Il Consiglio di Stato ha infatti ben chiarito che considerare tra i requisiti di accesso ad un qualsiasi beneficio “i trattamenti…percepiti dai disabili considerando la disabilità alla stregua di una fonte di reddito -come se fosse un lavoro o un patrimonio- ed i trattamenti erogati dalle pubbliche amministrazioni, non un sostegno al disabile, ma una “remunerazione” del suo stato di invalidità… (non solo) è oltremodo irragionevole … (ma) … in contrasto con l’art. 3 della Costituzione…».

Pare assurdo dover SEMPRE ricordare, in una Nazione Democratica come la nostra, che ciò che viene erogato per supportare lo svantaggio della disabilità NON può in alcun modo trasformarsi in un vantaggio!!

Questo concetto, così ben chiarito nella Sentenza del Consiglio di Stato, presuppone non solo quanto sia in contrasto con tutto il nostro ordinamento trattare lo svantaggio – la mancanza di pari dignità e disuguaglianza dovuta a “condizioni personali e sociali” causati dalla disabilità – come un vantaggio reddituale, ma chiarisce altresì come occorra prevenire proprio quell’impoverimento reddituale attraverso una o più scale di equivalenza.

Vorremmo infatti anche rammentare che esiste già un presupposto di iniquità della stessa scala d’equivalenza fissa, utilizzata nell’attuale computo ISEE per segnalare la condizione di disabilità, che fu introdotta con un emendamento, posto a fiducia, dal precedente Governo Renzi, nel DL 42/2016 – Disposizioni urgenti in materia di funzionalità del sistema scolastico e della ricerca” e senza alcuna adeguata discussione parlamentare.

Tale scala d’equivalenza fissa fu arbitrariamente posta in sostituzione (quindi NON in ottemperanza alla Sentenza del Consiglio di Stato) delle più adeguate e proporzionate franchigie parametrate alle differenti condizioni di maggiore o minore necessità assistenziali legate alla disabilità – che non è uguale per tutti –.

Quella scala d’equivalenza così rigidamente concepita, ha finito di fatto per favorire proprio quei nuclei familiari con i redditi più alti e non già le famiglie maggiormente gravate da un intenso disagio economico prodotto da più elevate necessità assistenziali.

In conclusione si sottolinea, quindi, ciò che dovrebbe essere il dovere di uno Stato Civile, ovvero la prioritaria finalità di produrre uguaglianza e pari opportunità per TUTTI i cittadini e non invece di ratificare la profonda disuguaglianza creata da un costante abbandono istituzionale e sulla illusione di un cambiamento favorevole che, nella pratica, si trasforma in emarginazione ulteriore.

Reiteriamo perciò la richiesta di modifica del comma 7 dell’articolo 2, escludendo dall’accesso al beneficio il computo di ogni supporto erogato per la disabilità e chiediamo altresì di introdurre, nel comma 4 Art. 2, la scala d’equivalenza che segnali la presenza nel nucleo familiare di un globale impegno economico nel “mantenere” la disabilità di un congiunto, graduandola in base al maggiore impegno tra disabilità lieve, media e non autosufficienza (0,4 per la disabilità lieve, 0,5 per la disabilità media e 0,7 per la non autosufficienza).

Il diritto di pari opportunità dell’individuo rappresenta lo scopo, la sintesi, di ogni trattato che ne sancisce i Diritti Umani.
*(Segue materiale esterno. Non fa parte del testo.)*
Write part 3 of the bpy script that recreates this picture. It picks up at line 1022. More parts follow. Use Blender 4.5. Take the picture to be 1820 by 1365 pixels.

Ed è in questo principio che, una politica che si propone come cambiamento verso una maggiore giustizia sociale dove “nessuno deve più rimanere indietro”, dovrebbe veicolare le proprie energie nel garantire a tutti i cittadini il diritto all’autodeterminazione e all’indipendenza.

Il Diritto di scegliere come vivere la propria vita, dunque, come cittadino libero in un libero Stato.